Essa foi a primeira eleição presidencial sem a doação de pessoas jurídicas aos candidatos. Antes, a lei permitia a doação de empresas e fixava o limite em até 2% do faturamento bruto do ano anterior ao da eleição. Pelas novas regras do TSE, ficou estabelecido que os recursos podem ter três origens: o Fundo Especial de Financiamento de Campanhas Eleitorais (FEFC), o Fundo Partidário e doações voluntárias de pessoas físicas. “De modo geral, eu acho muito positivo que a nossa legislação não permita que a empresas doem para as campanhas”, diz Bebendo. “Uma companhia deve ser amoral e apolítica. Quando apoia um candidato é porque tem algum interesse.”
Quem também tinha presença garantida nos diversos encontros realizados entre Bolsonaro e empresários durante o período eleitoral era Salim Mattar, presidente do Conselho de Administração da Localiza. O empreendedor mineiro declarou apoio ao candidato e doou R$ 700 mil para a campanha de Romeu Zema (Novo), eleito governador de Minas Gerais. Sua empresa também acabou surfando a onda de crescimento do novo presidente. De 31 de julho a 30 de outubro, as ações da Localiza registraram uma valorização de 16,8%. “Com uma economia melhor, a Localiza ganha nas duas pontas. Ela vai poder alugar mais carros para o consumidor e ainda terá valorização deles, conseguindo colocar no mercado secundário com uma margem boa”, afirma Galdi.

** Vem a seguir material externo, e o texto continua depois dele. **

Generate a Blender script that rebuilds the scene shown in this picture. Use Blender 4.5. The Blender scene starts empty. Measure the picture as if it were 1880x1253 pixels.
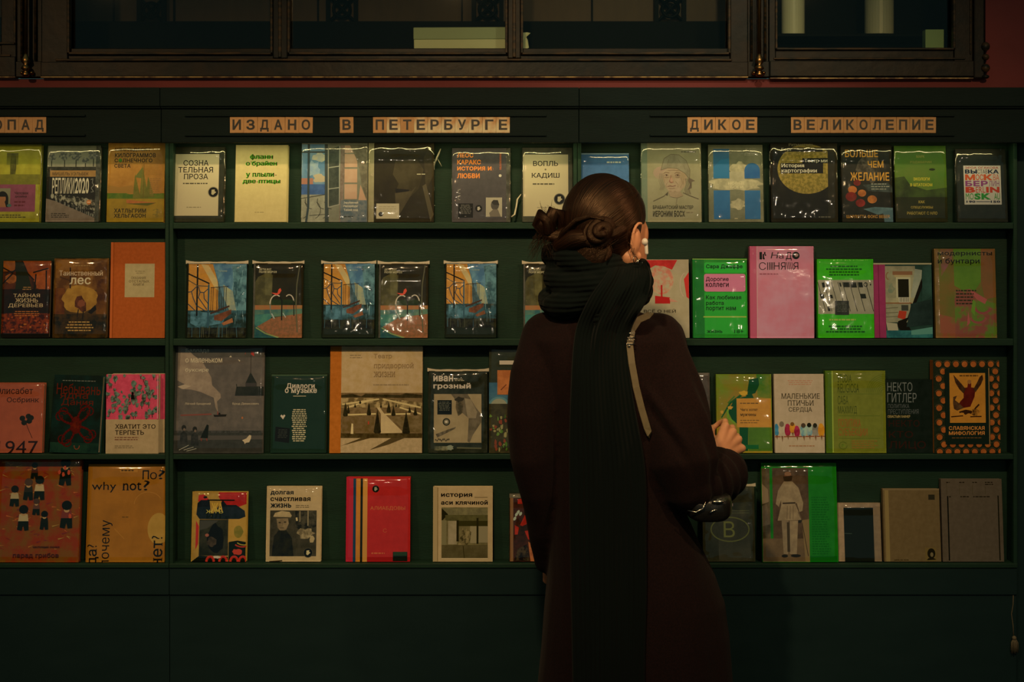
import bpy, bmesh, math, random
from mathutils import Vector, Matrix, noise
from mathutils.geometry import tessellate_polygon, delaunay_2d_cdt
import numpy as np

SC = bpy.context.scene
COL = SC.collection
PI = math.pi

# ------------------------------------------------------------------ camera
FPX = 50.0 / 36.0 * 1880.0           # focal length in photo pixels
CX, HY, CAMZ = 940.0, 480.0, 1.47    # principal column, horizon row, camera height
cam = bpy.data.cameras.new('camera')
cam.lens = 50.0
cam.sensor_width = 36.0
cam.shift_y = -(626.5 - HY) / 1880.0
cam.clip_start = 0.05
camo = bpy.data.objects.new('camera', cam)
COL.objects.link(camo)
camo.location = (0, 0, CAMZ)
camo.rotation_euler = (PI / 2, 0, 0)
SC.camera = camo

# ------------------------------------------------------------------ view + world
SC.view_settings.view_transform = 'Standard'
SC.view_settings.look = 'None'
SC.view_settings.gamma = 1.0
SC.view_settings.exposure = 0.15
SC.view_settings.use_curve_mapping = False
wd = bpy.data.worlds.new('dim_shop')
SC.world = wd
wd.use_nodes = True
bg = wd.node_tree.nodes['Background']
bg.inputs[0].default_value = (0.030, 0.060, 0.056, 1)
bg.inputs[1].default_value = 1.0


def lamp(name, kind, loc, target, power, color, size=0.05, size_y=None, spot=70, blend=0.6):
    d = bpy.data.lights.new(name, kind)
    d.energy = power
    d.color = color
    if kind == 'AREA':
        d.shape = 'RECTANGLE'
        d.size = size
        d.size_y = size_y or size
    else:
        d.shadow_soft_size = size
    if kind == 'SPOT':
        d.spot_size = math.radians(spot)
        d.spot_blend = blend
    o = bpy.data.objects.new(name, d)
    COL.objects.link(o)
    o.location = loc
    o.rotation_euler = (Vector(target) - Vector(loc)).to_track_quat('-Z', 'Y').to_euler()
    return o


WARM = (1.0, 0.66, 0.31)
STRIPC = (1.0, 0.84, 0.36)
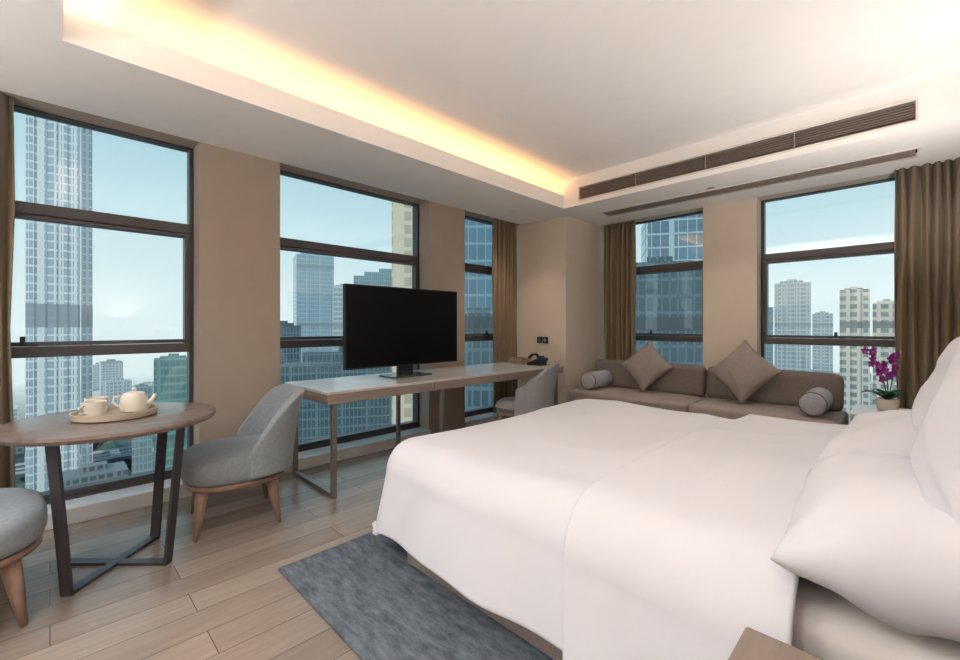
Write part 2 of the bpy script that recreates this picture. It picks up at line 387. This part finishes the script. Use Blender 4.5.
# ------------------------------------------------------------ chairs (local: faces -Y)
def chair(name,loc,rz,W=.30,Dp=.30,zs0=.30,zs1=.45,bh=.36,m=None,wrap=1.25,legm=None,legh=.27,lean=.10,arm=0.0,pw=2.6,splay=1.1):
    e=empty(name,loc,rz); m=m or M_grey
    N=48
    def ring(k,a,grow=0):
        c,s=math.cos(a),math.sin(a); p=2/2.7
        return (math.copysign(abs(s)**p,s)*(W+grow)*k, math.copysign(abs(c)**p,c)*(Dp+grow)*k)
    def solid(nm,prof,mm):
        V=[];F=[]
        for k,z in prof:
            for i in range(N):
                x,y=ring(k,2*math.pi*i/N); V.append((x,y,z))
        for j in range(len(prof)-1):
            for i in range(N): F.append((j*N+i,j*N+(i+1)%N,(j+1)*N+(i+1)%N,(j+1)*N+i))
        F.append(tuple(range(N))); F.append(tuple((len(prof)-1)*N+i for i in range(N)))
        obj(nm,V,F,mm,e,True)
    solid('seat',[(.90,zs0),(.97,zs0+.02),(1.0,zs0+.05),(1.0,zs1-.05),(.97,zs1-.018),(.88,zs1),(.5,zs1+.012),(.15,zs1+.016)],m)
    solid('seat_rail',[(.90,zs0-.03),(.95,zs0-.025),(.95,zs0-.002),(.9,zs0)],legm or M_leg)
    n=44;rows=9;V=[];F=[]
    for i in range(n+1):
        a=-wrap+2*wrap*i/n
        t=abs(a)/wrap
        hh=bh*(arm+(1-arm)*(1-t**pw)) + .02
        for j in range(rows+1):
            v=j/rows; z=(zs1-.12)+ (hh+.12)*v
            x,y=ring(1,a,.012+lean*.4*v*hh/bh)
            y+=lean*v*v*(hh/bh)
            V.append((x,y,z))
    for i in range(n):
        for j in range(rows):
            q=i*(rows+1)+j; F.append((q,q+rows+1,q+rows+2,q+1))
    o=obj('back',V,F,m,e,True)
    md=o.modifiers.new('s','SOLIDIFY'); md.thickness=.05; md.offset=0
    md=o.modifiers.new('b','BEVEL'); md.width=.018; md.segments=3; md.angle_limit=1.0
    for i,(sx,sy) in enumerate(((-1,-1),(1,-1),(-1,1),(1,1))):
        x,y=sx*W*.68,sy*Dp*.68
        tube(f'leg_{i+1}',[(x*.92,y*.92,legh),(x*1.0,y*1.0,legh*.55),(x*splay,y*splay,0.0)],[.034,.026,.012],legm or M_leg,e,12)
    return e
chair('lounge_chair',(-3.03,.83,0),math.radians(-10),W=.31,Dp=.29,bh=.33,lean=.05,wrap=1.5,pw=4.0)
chair('lounge_chair',(-2.77,-.33,0),math.radians(180+4),W=.33,Dp=.32,bh=.33,lean=.05,wrap=1.5,pw=4.0)
chair('desk_chair',(-2.76,3.36,0),math.radians(-62),W=.27,Dp=.26,zs0=.37,zs1=.46,bh=.38,m=M_grey2,wrap=1.6,arm=.35,pw=2.2,legh=.34,lean=.05)

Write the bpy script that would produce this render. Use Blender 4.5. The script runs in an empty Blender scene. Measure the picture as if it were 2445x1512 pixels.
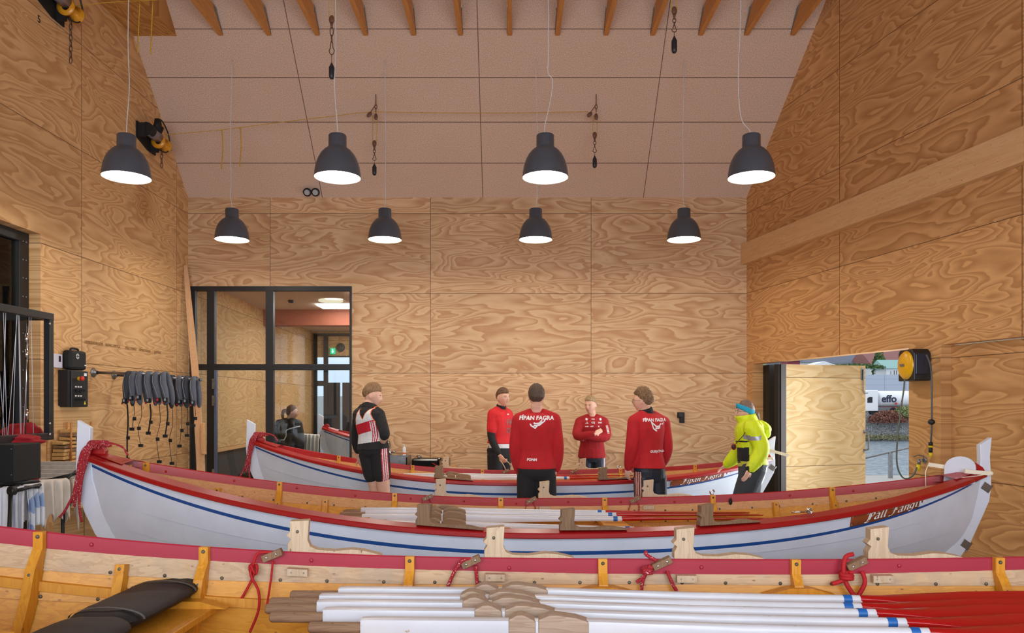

Na noite de 29 de outubro, a deputada federal eleita Joice Hasselmann (PSL-SP) encontrou-se com um grupo de empresários paulistas de diversos setores. Participaram desse encontro empreendedores próximos ao presidente, como Bomfim Filho; Flávio Rocha, dono da Riachuelo; e Alberto Saraiva, fundador do Habib’s. No jantar, eles se queixaram da falta de acesso a Bolsonaro e demonstraram receio de perderem espaço no novo governo. Com apoio de tantos empresários, será que o PSL também adotará a política do “toma lá dá cá”?